The team on No. 2 Galvanizing Line needed to improve productivity by reducing unexplained shutdowns that were occurring approximately every three weeks and lasting 10-15 minutes. Each shutdown resulted in lost production time as well as material scrap.
"Production runs so fast and is such a series of complex processes that in many cases, our system could not log the data at a high enough resolution to capture the reasons for the line stop," explains Lead Electrical Maintenance Electrician Larry Gantner. "We were trying to troubleshoot with any data that we had, but the potential was there to lose thousands of dollars per minute during each line stop."
In combination with GE's hardware and software technology, the CSI and Binnington Development engineering team implemented a FOCUS high-speed data acquisition system. With high-speed data acquisition, CSI can optimize processes using information from the controllers to reveal small flaws in process sequencing. For example, valves opening fractions of a second too soon or too late, motors starting or stopping a few hundredths of a second late, and sensors not being detected in a timely manner are common sequencing errors that may only be in the range a few hundredths of a second and not be detectable with conventional means. Now, with the ability to detect small flaws, CSI has the opportunity to make corrections for a dramatic cumulative improvement.

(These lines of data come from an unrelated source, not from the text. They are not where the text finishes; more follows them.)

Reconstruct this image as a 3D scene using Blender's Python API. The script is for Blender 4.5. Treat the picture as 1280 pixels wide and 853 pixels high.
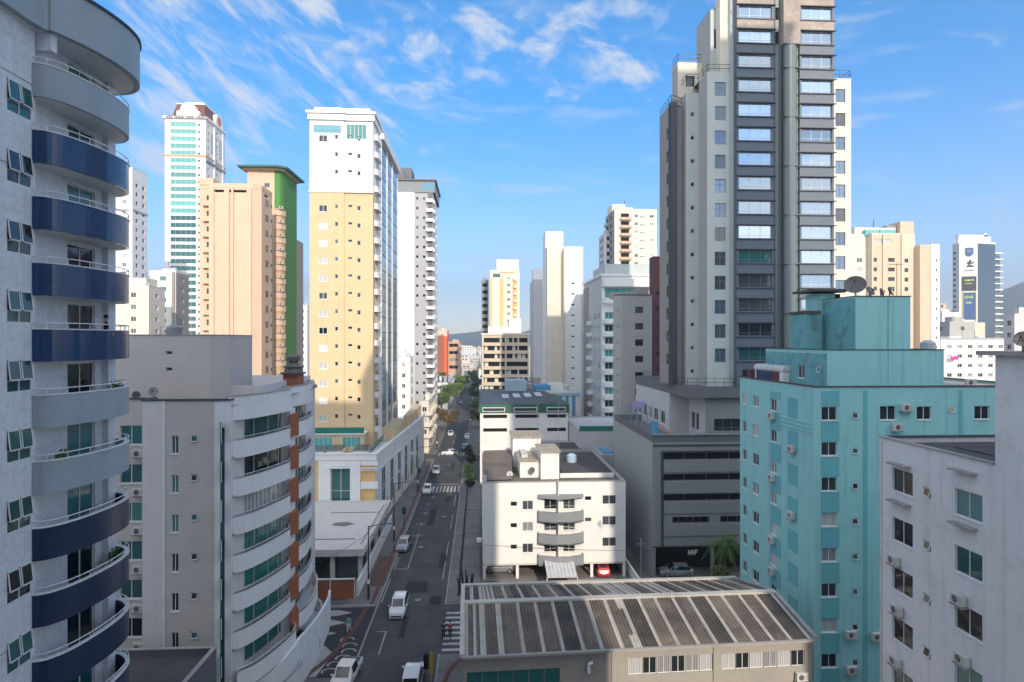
import bpy, bmesh, math, random
from mathutils import Vector
R = math.radians
rnd = random.Random(7)
scene = bpy.context.scene
for o in list(bpy.data.objects): bpy.data.objects.remove(o)
C = scene.collection

# ------------------------------------------------------------------ camera, light, sky
TH = R(3.05); F = 750.0; CS, SN = math.cos(TH), math.sin(TH); H = 30.0
cam = bpy.data.cameras.new('camera'); cam.lens = F/1280*36; cam.sensor_width = 36
cam.clip_start = .1; cam.clip_end = 9000
co = bpy.data.objects.new('camera', cam); C.objects.link(co)
co.location = (0, 0, H); co.rotation_euler = (R(90), 0, -TH)
scene.camera = co
SUN_AZ = 11.6; SUN_EL = 25.0       # degrees behind-right of the street axis
sd = Vector((math.sin(R(SUN_AZ))*math.cos(R(SUN_EL)), -math.cos(R(SUN_AZ))*math.cos(R(SUN_EL)), math.sin(R(SUN_EL))))
sl = bpy.data.lights.new('sun', 'SUN'); sl.energy = 2.05; sl.angle = R(.55); sl.color = (1, .865, .70)
so = bpy.data.objects.new('sun', sl); C.objects.link(so); so.rotation_euler = (-sd).to_track_quat('-Z', 'Y').to_euler()
so.location = (0, 0, 300)
w = bpy.data.worlds.new('World'); scene.world = w; w.use_nodes = True
nt = w.node_tree; nt.nodes.clear(); N = nt.nodes.new; L = nt.links.new
out = N('ShaderNodeOutputWorld'); bg = N('ShaderNodeBackground'); bg.inputs[1].default_value = .15
sky = N('ShaderNodeTexSky'); sky.sky_type = 'NISHITA'; sky.sun_disc = False
sky.sun_elevation = R(SUN_EL); sky.sun_rotation = R(180-SUN_AZ); sky.air_density = 1.0; sky.dust_density = .25; sky.ozone_density = 3.5
hs = N('ShaderNodeHueSaturation'); hs.inputs['Saturation'].default_value = 1.22; hs.inputs['Hue'].default_value = .496
tint = N('ShaderNodeVectorMath'); tint.operation = 'MULTIPLY'; ts = N('ShaderNodeTexCoord'); tz = N('ShaderNodeSeparateXYZ'); L(ts.outputs['Generated'], tz.inputs[0]); tr_ = N('ShaderNodeMapRange'); tr_.interpolation_type = 'SMOOTHSTEP'; tr_.inputs[1].default_value = .0; tr_.inputs[2].default_value = .5; L(tz.outputs[2], tr_.inputs[0]); tm = N('ShaderNodeMix'); tm.data_type = 'RGBA'; L(tr_.outputs[0], tm.inputs['Factor']); tm.inputs['A'].default_value = (.76, .71, .78, 1); tm.inputs['B'].default_value = (.40, .61, .74, 1); L(tm.outputs['Result'], tint.inputs[1]); L(sky.outputs[0], tint.inputs[0]); L(tint.outputs[0], hs.inputs['Color'])
tc = N('ShaderNodeTexCoord'); sx = N('ShaderNodeSeparateXYZ'); L(tc.outputs['Generated'], sx.inputs[0])
def MATH(op, a, b=None, c=None, tree=None, clamp=False):
    n = (tree or nt).nodes.new('ShaderNodeMath'); n.operation = op; n.use_clamp = clamp
    for i, v in enumerate((a, b, c)):
        if v is None: continue
        if isinstance(v, (int, float)): n.inputs[i].default_value = v
        else: (tree or nt).links.new(v, n.inputs[i])
    return n.outputs[0]
az = MATH('ARCTAN2', sx.outputs[0], sx.outputs[1]); el = MATH('ARCSINE', sx.outputs[2])
cb = N('ShaderNodeCombineXYZ'); L(az, cb.inputs[0]); L(el, cb.inputs[1])
def cloudnoise(rot, scl, detail, rough, loc=(0,0,0), dist=.3):
    m1 = N('ShaderNodeMapping'); m1.inputs['Rotation'].default_value = (0, 0, R(rot)); L(cb.outputs[0], m1.inputs[0])
    m2 = N('ShaderNodeMapping'); m2.inputs['Scale'].default_value = scl; m2.inputs['Location'].default_value = loc; L(m1.outputs[0], m2.inputs[0])
    n = N('ShaderNodeTexNoise'); n.inputs['Scale'].default_value = 1; n.inputs['Detail'].default_value = detail; n.inputs['Roughness'].default_value = rough; n.inputs['Distortion'].default_value = dist
    L(m2.outputs[0], n.inputs['Vector']); return n.outputs['Fac']
def RANGE(v, a, b, lo, hi, smooth=True):
    n = N('ShaderNodeMapRange'); n.interpolation_type = 'SMOOTHSTEP' if smooth else 'LINEAR'
    for k, q in zip((1,2,3,4), (a,b,lo,hi)): n.inputs[k].default_value = q
    L(v, n.inputs[0]); return n.outputs[0]
# broken cirrus rows on the left, slanting down to the right
c1 = MATH('ADD', MATH('MULTIPLY', cloudnoise(32, (9, 30, 1), 8, .62), .62), MATH('MULTIPLY', cloudnoise(32, (5, 6.5, 1), 3, .5, (3,1,0)), .38))
c1 = MATH('ADD', c1, RANGE(az, R(0), R(-16), -.14, .035)); c1 = RANGE(c1, .47, .66, 0, .85)
# puffy band across the upper middle
dv = MATH('DIVIDE', MATH('SUBTRACT', el, R(25.5)), R(5.5)); band = MATH('SUBTRACT', 1, MATH('MULTIPLY', dv, dv)); band = MATH('MAXIMUM', band, 0)
band = MATH('MULTIPLY', band, MATH('MULTIPLY', RANGE(az, R(-17), R(-9), 0, 1), RANGE(az, R(21), R(14), 0, 1)))
c2 = MATH('ADD', cloudnoise(8, (11, 19, 1), 9, .6, (1.7,2.4,0)), MATH('SUBTRACT', MATH('MULTIPLY', band, .17), .16)); c2 = RANGE(c2, .43, .68, 0, .85)
# thin veil low in the sky and at the top right
c3 = MATH('ADD', cloudnoise(4, (5, 26, 1), 6, .6, (7,3,0)), -.06); c3 = MATH('MULTIPLY', RANGE(c3, .45, .7, 0, .42), RANGE(el, R(36), R(20), .5, 1))
# unseen bright cloud added behind the viewpoint as white fill for shaded faces
back_ = RANGE(sx.outputs[1], .15, -.25, 0, 1)
c4 = MATH('MULTIPLY', RANGE(cloudnoise(0, (2.2, 4.5, 1), 5, .55, (2,5,0)), .36, .60, .15, 1), back_)
cf = MATH('MAXIMUM', MATH('MAXIMUM', c1, c2), MATH('MAXIMUM', c3, c4)); cf = MATH('MULTIPLY', cf, RANGE(sx.outputs[2], .0, .14, .0, 1), clamp=True)
cc = N('ShaderNodeMix'); cc.data_type = 'RGBA'; L(back_, cc.inputs['Factor']); cc.inputs['A'].default_value = (2.5, 2.6, 2.75, 1); cc.inputs['B'].default_value = (6.9, 6.8, 6.5, 1)
mx = N('ShaderNodeMix'); mx.data_type = 'RGBA'; L(cf, mx.inputs['Factor']); L(hs.outputs[0], mx.inputs['A']); L(cc.outputs['Result'], mx.inputs['B'])
L(mx.outputs['Result'], bg.inputs[0]); L(bg.outputs[0], out.inputs[0])
vs = scene.view_settings; vs.view_transform = 'Standard'; vs.look = 'None'; vs.exposure = 1.2; vs.gamma = 1; vs.use_curve_mapping = False
scene.render.engine = 'CYCLES'
scene.cycles.max_bounces = 6; scene.cycles.volume_bounces = 0

# ------------------------------------------------------------------ measuring helpers (metres; street runs along +Y)
def W(px, d):
    lat = (px-640)/F*d; return (lat*CS+d*SN, d*CS-lat*SN)
def dY(px, Y): return Y/(CS-(px-640)/F*SN)
def fx(px, Y): d = dY(px, Y); return d*((px-640)/F*CS+SN)
def dX(px, X): return X/((px-640)/F*CS+SN)
def fy(px, X): d = dX(px, X); return d*(CS-(px-640)/F*SN)
def Z(py, d): return H-(py-427)/F*d

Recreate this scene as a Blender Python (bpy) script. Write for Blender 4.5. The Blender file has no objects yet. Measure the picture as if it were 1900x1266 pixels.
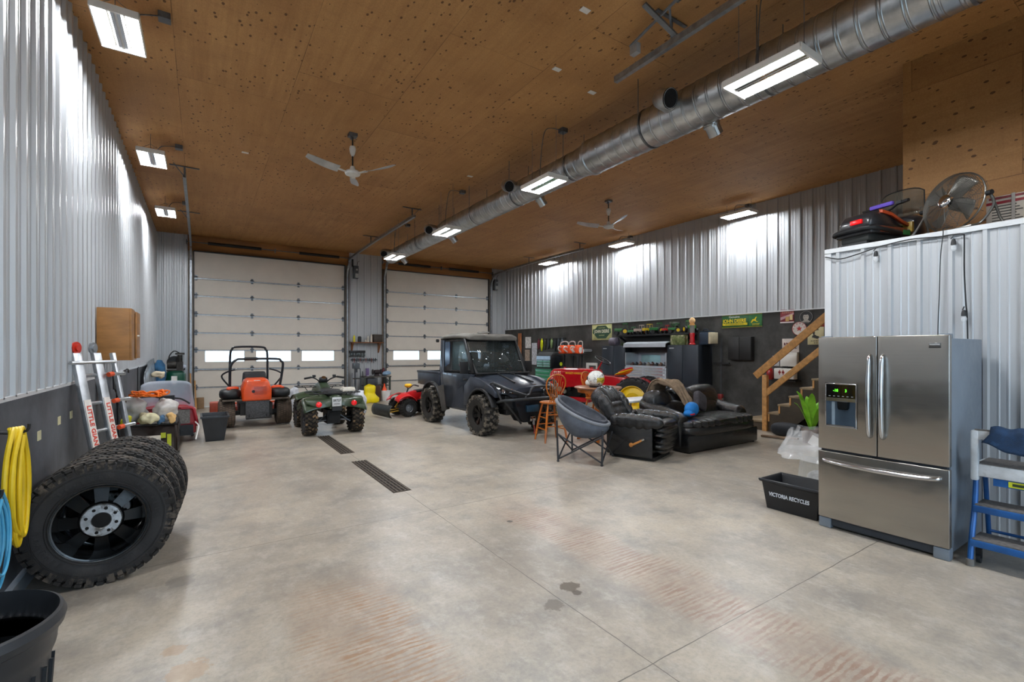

"In steel processes, it is critical for timing to be right," notes Senior Electrical Engineer Marc Sandford. "Galvanizing — normally — doesn't stop for anything. And, if we can increase speed, we can lower costs."
California Steel Industries, Inc. (CSI) is a collaboration between Japan's JFE Steel Corp. and Brazil's Companhia Vale do Rio Doce (CVRD). The company is a leading producer of flat rolled steel in the Western United States, boasting the widest range of products. California Steel has more than tripled its production output since its founding in 1984, and has grown by 100% just since 1992.